▶ GIVEN PROBLEM
The lines to extract run from the first line of the material below to the line containing "1.04, 5.39-5*1.04, M_white)", both included; leave the pictures behind.

* begin *

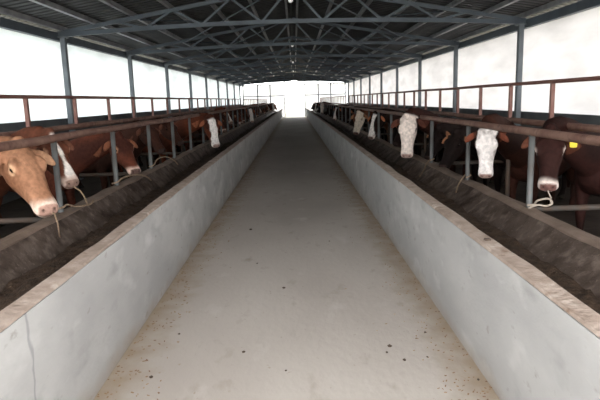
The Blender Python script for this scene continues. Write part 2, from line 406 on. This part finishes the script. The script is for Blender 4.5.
    while y < TE:
        a = link(bpy.data.objects.new('fence_post', fm), f); a.location = (0, y, 0)
        if k % 4 == 2:
            a = link(bpy.data.objects.new('support_leg', sm), f); a.location = (0, y, 0)
        y += fs_; k += 1
side(-1, 'left', 1.16, 2.0, .72, 1.345, 2.6, 1.36, 1.70, 1.515, 4.66-3*1.515, 1.22, 5.53-4*1.22, M_whiteL)
side(1, 'right', 1.045, 1.9, .67, 1.29, 2.45, 1.30, 1.70, 1.665, 4.5-3*1.665, 1.04, 5.39-5*1.04, M_white)

# ------------------------------------------------------------------ cows
HEAD = [(-.07,.075,.05,-.15),(-.02,.095,.085,-.20),(.06,.108,.098,-.215),(.13,.116,.092,-.205),(.18,.113,.085,-.19),(.25,.100,.070,-.165),(.33,.084,.052,-.135),
        (.40,.078,.040,-.115),(.45,.083,.033,-.107),(.49,.085,.022,-.098),(.515,.070,.006,-.084),(.53,.044,-.012,-.06)]
def head_pts():
    mb = MB(); n = 24; vs = []; fs = []
    for (x, w, t, b) in HEAD:
        c = (t+b)/2; h = (t-b)/2
        for k in range(n):
            a = 2*PI*k/n; ca, sa = math.cos(a), math.sin(a)
            yy = math.copysign(abs(ca)**.82, ca)*w; zz = math.copysign(abs(sa)**.82, sa)*h
            if zz < 0: yy *= 1-.35*(-zz/h)**1.5          # narrower jaw
            vs.append((x, yy, c+zz))
    m = len(HEAD)
    for i in range(m-1):
        for k in range(n): fs.append((i*n+k, i*n+(k+1) % n, (i+1)*n+(k+1) % n, (i+1)*n+k))
    fs += [tuple(range(n))[::-1], tuple(range((m-1)*n, m*n))]
    mb.add(vs, fs)
    for s in (-1, 1):    # brow, ears
        mb.sweep([(.10, s*.085, .055), (.16, s*.098, .05), (.215, s*.085, .04)], [.025, .036, .02], n=10)
        ax = [(.02, s*.08, .02), (.035, s*.122, .02), (.058, s*.158, .012), (.085, s*.192, .0), (.112, s*.218, -.014), (.126, s*.232, -.022)]
        vs2 = []; rr = [(.026,.026),(.032,.021),(.042,.018),(.042,.016),(.028,.014),(.012,.012)]
        mb2 = MB(); pts = [Vector(q) for q in ax]; nn = 12
        for i, c in enumerate(pts):
            tdir = (pts[min(i+1, 5)]-pts[max(i-1, 0)]).normalized()
            fw = Vector((.2, 0, .35)); fw = (fw - tdir*fw.dot(tdir)).normalized()   # thin axis points forward
            up = tdir.cross(fw).normalized()
            for k in range(nn):
                a = 2*PI*k/nn; vs2.append(c+up*math.cos(a)*rr[i][0]+fw*math.sin(a)*rr[i][1])
        fs2 = [(i*nn+k, i*nn+(k+1) % nn, (i+1)*nn+(k+1) % nn, (i+1)*nn+k) for i in range(5) for k in range(nn)]
        fs2 += [tuple(range(nn))[::-1], tuple(range(5*nn, 6*nn))]
        mb.add(vs2, fs2)
    mb.sweep([(-.06, 0, .02), (-.01, 0, .095), (.04, 0, .095)], [.05, .05, .03], n=12)   # poll tuft
    return mb
HP = head_pts()
TRUNK = [(-1.42,.93,.05,.07),(-1.38,.92,.17,.17),(-1.25,.90,.235,.235),(-1.0,.87,.27,.28),(-.7,.85,.30,.315),(-.4,.85,.295,.315),(-.15,.86,.25,.31),(.05,.88,.20,.27),(.17,.90,.13,.19),(.22,.92,.06,.1)]
def head_matrix(H, yaw, pitch, roll, s):
    return Matrix.Translation(H) @ Matrix.Rotation(yaw, 4, 'Z') @ Matrix.Rotation(pitch, 4, 'Y') @ Matrix.Rotation(roll, 4, 'X') @ Matrix.Scale(s, 4)
def make_cow(label, O, yaw, H, hyaw, hpitch, coat, face='none', facecol=(.72,.66,.60), roll=0, s=.92, hs=1.0, voxel=.016, group=None, bw=.038,
             padcol=(.20,.12,.10), ringcol=None, earcol=None, muzcol=(.55,.45,.38), dark=None, seed=0, tagear=None, rope=None):
    root = thing('cow', label, 'cow', (O[0], O[1], 0), group)
    yw = math.radians(yaw); root.rotation_euler = (0, 0, yw)
    Wi = Matrix.Rotation(-yw, 4, 'Z') @ Matrix.Translation((-O[0], -O[1], 0))
    HM = Wi @ head_matrix(Vector(H), math.radians(hyaw), math.radians(hpitch), math.radians(roll), hs)
    mb = MB()
    mb.add([HM @ Vector(v) for v in HP.v], HP.f)
    n = 28; vs = []; fs = []
    for (x, zc, w, h) in TRUNK:
        for k in range(n):
            a = 2*PI*k/n; ca, sa = math.cos(a), math.sin(a)
            vs.append((x*s, math.copysign(abs(ca)**.85, ca)*w*s, (zc+math.copysign(abs(sa)**.9, sa)*h)*s))
    m = len(TRUNK)
    for i in range(m-1):
        for k in range(n): fs.append((i*n+k, i*n+(k+1) % n, (i+1)*n+(k+1) % n, (i+1)*n+k))
    fs += [tuple(range(n))[::-1], tuple(range((m-1)*n, m*n))]; mb.add(vs, fs)
    # neck, a smooth curve from the chest to the back of the head
    A = Vector((-.12*s, 0, .95*s)); B = HM @ Vector((.0, 0, -.055))
    back = (HM.to_3x3() @ Vector((-1, 0, .25))).normalized()
    P1 = A + Vector((1, 0, .1)).normalized()*.28; P2 = B + back*.20
    pts = []; rad = []
    for i in range(9):
        t_ = i/8; q = A*(1-t_)**3+P1*3*t_*(1-t_)**2+P2*3*t_*t_*(1-t_)+B*t_**3
        pts.append(q); rad.append((s*(.19*(1-t_)+.085*t_), s*(.27*(1-t_)+.125*t_)))
    mb.sweep(pts, rad, n=22)
    for sy in (-1, 1):
        mb.sweep([Vector(q)*s for q in ((-.05,sy*.13,.82),(-.06,sy*.15,.62),(-.04,sy*.15,.48),(-.03,sy*.15,.38),(-.04,sy*.15,.2),(-.04,sy*.15,.1),(-.02,sy*.15,.06),(-.01,sy*.15,.0))],
                 [(s*a, s*b) for a, b in ((.10,.15),(.075,.10),(.055,.06),(.055,.06),(.034,.036),(.042,.045),(.045,.05),(.055,.065))], n=14)
        mb.sweep([Vector(q)*s for q in ((-1.2,sy*.13,.86),(-1.16,sy*.16,.68),(-1.2,sy*.16,.54),(-1.33,sy*.15,.43),(-1.32,sy*.15,.22),(-1.29,sy*.15,.1),(-1.27,sy*.15,.06),(-1.25,sy*.15,0))],
                 [(s*a, s*b) for a, b in ((.13,.19),(.11,.15),(.07,.09),(.05,.06),(.036,.04),(.044,.046),(.047,.05),(.055,.065))], n=14)
    mb.sweep([Vector(q)*s for q in ((-1.38,0,1.04),(-1.45,0,.98),(-1.48,.01,.8),(-1.47,.02,.6),(-1.46,.02,.45),(-1.45,.02,.32))], [s*r for r in (.04,.034,.028,.025,.035,.02)], n=10)
    tmp = link(bpy.data.objects.new('tmp', mb.mesh('tmp', None)))
    rm = tmp.modifiers.new('r', 'REMESH'); rm.mode = 'VOXEL'; rm.voxel_size = voxel
    sm = tmp.modifiers.new('s', 'SMOOTH'); sm.factor = .5; sm.iterations = 3
    dg = bpy.context.evaluated_depsgraph_get(); dg.update()
    me = bpy.data.meshes.new_from_object(tmp.evaluated_get(dg)); old = tmp.data
    bpy.data.objects.remove(tmp); bpy.data.meshes.remove(old)
    me.name = 'cow_body'
    nv = len(me.vertices); co = np.empty(nv*3); me.vertices.foreach_get('co', co); co = co.reshape(-1, 3)
    HMi = np.array(HM.inverted()); q = co @ HMi[:3, :3].T + HMi[:3, 3]
    # facial relief in head space
    disp = np.zeros_like(q); x, y, z = q.T
    inh = (x > -.12) & (x < .6) & (np.abs(y) < .3) & (z > -.3) & (z < .2)
    for sy in (-1, 1):
        d = np.sqrt((x-.512)**2+(y-sy*.036)**2+((z+.012))**2); k = np.exp(-(d/.017)**2); disp[:, 0] -= .020*k
        d = np.sqrt((x-.165)**2+(y-sy*.118)**2+(z-.03)**2); k = np.exp(-(d/.022)**2); disp[:, 1] -= sy*.010*k
        # ear cup
        u = np.abs(y-sy*.19); k = np.exp(-(u/.045)**2)*np.exp(-((x-.085)/.03)**2)*(z > -.02); disp[:, 2] -= .008*k
        d = np.sqrt(((x-.30)/.08)**2+((y-sy*.07)/.03)**2+((z+.04)/.03)**2); disp[:, 1] -= sy*.006*np.exp(-d**2)
    mo = np.exp(-((z+.060+(.5-x)*.10)/.008)**2)*smooth(x, .38, .42)*(np.abs(y) > .0)
    nrm = np.stack([np.where(x > .5, 1, 0), np.sign(y)*smooth(np.abs(y), .01, .05), 0*x], 1); disp -= nrm*.008*mo[:, None]
    disp *= inh[:, None]
    q2 = q+disp; HMn = np.array(HM); co = q2 @ HMn[:3, :3].T + HMn[:3, 3]
    me.vertices.foreach_set('co', co.ravel())
    # coat pattern
    nz = np.array([noise.noise(Vector((a*9, b*9, c*9+seed*7))) for a, b, c in co]) if nv < 200000 else np.zeros(nv)
    nz2 = np.array([noise.noise(Vector((a*3+seed*5, b*3, c*3))) for a, b, c in co])
    col = np.tile(np.array(coat), (nv, 1)); dk = np.array(dark if dark is not None else [c*.55 for c in coat])
    def over(c, k):
        global _
        k = np.clip(k, 0, 1)[:, None]; col[:] = col*(1-k)+np.array(c)*k
    over(dk, smooth(nz2, -.1, .4)*.8)
    hoof = smooth(-co[:, 2], -.075*s, -.06*s)
    over((.03,.025,.02), hoof)
    e = nz*.03
    hd = inh & (x > -.06)
    if earcol is not None:
        over(earcol, hd*smooth(np.abs(y), .13, .15)*smooth(-x, -.18, -.16))
    if face == 'white':
        over(facecol, hd*smooth(-np.abs(y)+e, -.118, -.106)*smooth(x+e, -.045, -.015)*smooth(z+e, -.13, -.10))
        over(facecol, hd*smooth(x, .30, .36)*smooth(z, -.16, -.12))
    if face == 'blaze':
        ww = bw+.03*smooth(x, .25, .42)+.025*smooth(-x, -.12, .0)*(bw > .03)
        over(facecol, hd*smooth(ww-np.abs(y)+e, -.006, .006)*smooth(x, .0, .05)*smooth(z, -.03, .0))
    if face in ('blaze', 'muzzle'):
        over(muzcol, hd*smooth(x+e-.25*(z+.04), .405, .465))
    if face == 'half':
        over(facecol, hd*smooth(y*1.0+e, -.06, -.04)*smooth(x+e, -.04, .0)*smooth(-np.abs(y), -.125, -.11))
        over(facecol, hd*smooth(x, .34, .38))
    pad = hd*smooth(x, .480, .492)*smooth(z, -.062, -.05)*smooth(-np.abs(y), -.074, -.062)
    over(padcol if face != 'none' else (.035,.022,.019), pad)
    if ringcol is not None:
        for sy in (-1, 1):
            d = np.sqrt((x-.165)**2+((y-sy*.11)*.8)**2+(z-.03)**2); over(ringcol, hd*smooth(-d, -.050, -.036))
    for sy in (-1, 1):
        d = np.sqrt((x-.51)**2+(y-sy*.036)**2+(z+.014)**2); over((.03,.015,.012), hd*smooth(-d, -.018, -.012))
        d = np.sqrt((x-.165)**2+(y-sy*.11)**2+(z-.03)**2); over((.02,.012,.01), hd*smooth(-d, -.026, -.021))
    over((.08,.04,.035), hd*mo)
    at = me.attributes.new('coat', 'FLOAT_COLOR', 'POINT'); cc = np.ones((nv, 4)); cc[:, :3] = col; at.data.foreach_set('color', cc.ravel())
    me.materials.clear(); me.materials.append(M_coat); me.polygons.foreach_set('use_smooth', [True]*len(me.polygons)); me.update()
    body = link(bpy.data.objects.new('body', me), root)
    # eyes sit on the surface
    bvh = BVHTree.FromPolygons([Vector(c) for c in co], [tuple(p.vertices) for p in me.polygons])
    for sy in (-1, 1):
        a = HM @ Vector((.165, sy*.3, .03)); dr = (HM.to_3x3() @ Vector((0, -sy, 0))).normalized()
        hit = bvh.ray_cast(a, dr)
        loc = (hit[0] if hit[0] else HM @ Vector((.165, sy*.11, .03))) + dr*.010*hs
        bm = bmesh.new(); bmesh.ops.create_uvsphere(bm, u_segments=14, v_segments=10, radius=.019*hs); em = bpy.data.meshes.new('eye'); bm.to_mesh(em); bm.free()
        em.materials.append(M_eye); em.polygons.foreach_set('use_smooth', [True]*len(em.polygons))
        eo = link(bpy.data.objects.new('eye', em), root); eo.location = loc
    if tagear is not None:
        c = HM @ Vector((.105, tagear*.185, .024)); xd = (HM.to_3x3() @ Vector((.1, 0, 1))).normalized()
        tb = MB().sweep([(0,0,0), xd*.008], [(.030,.034)]*2, n=12, p=4); to = tb.build('ear_tag', M_tagy, root); to.location = c; tag(to, 'yellow ear tag')
    if rope is not None:
        pw, rm_ = rope
        pl = [Wi @ Vector(p) for p in pw]
        MB().sweep(pl, .007, n=7).build('nose_rope', rm_, root, True)
    return root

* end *

▶ TASK ANSWER
The Blender Python script for this scene continues. Write part 2, from line 406 on. This part finishes the script. The script is for Blender 4.5.
    while y < TE:
        a = link(bpy.data.objects.new('fence_post', fm), f); a.location = (0, y, 0)
        if k % 4 == 2:
            a = link(bpy.data.objects.new('support_leg', sm), f); a.location = (0, y, 0)
        y += fs_; k += 1
side(-1, 'left', 1.16, 2.0, .72, 1.345, 2.6, 1.36, 1.70, 1.515, 4.66-3*1.515, 1.22, 5.53-4*1.22, M_whiteL)
side(1, 'right', 1.045, 1.9, .67, 1.29, 2.45, 1.30, 1.70, 1.665, 4.5-3*1.665, 1.04, 5.39-5*1.04, M_white)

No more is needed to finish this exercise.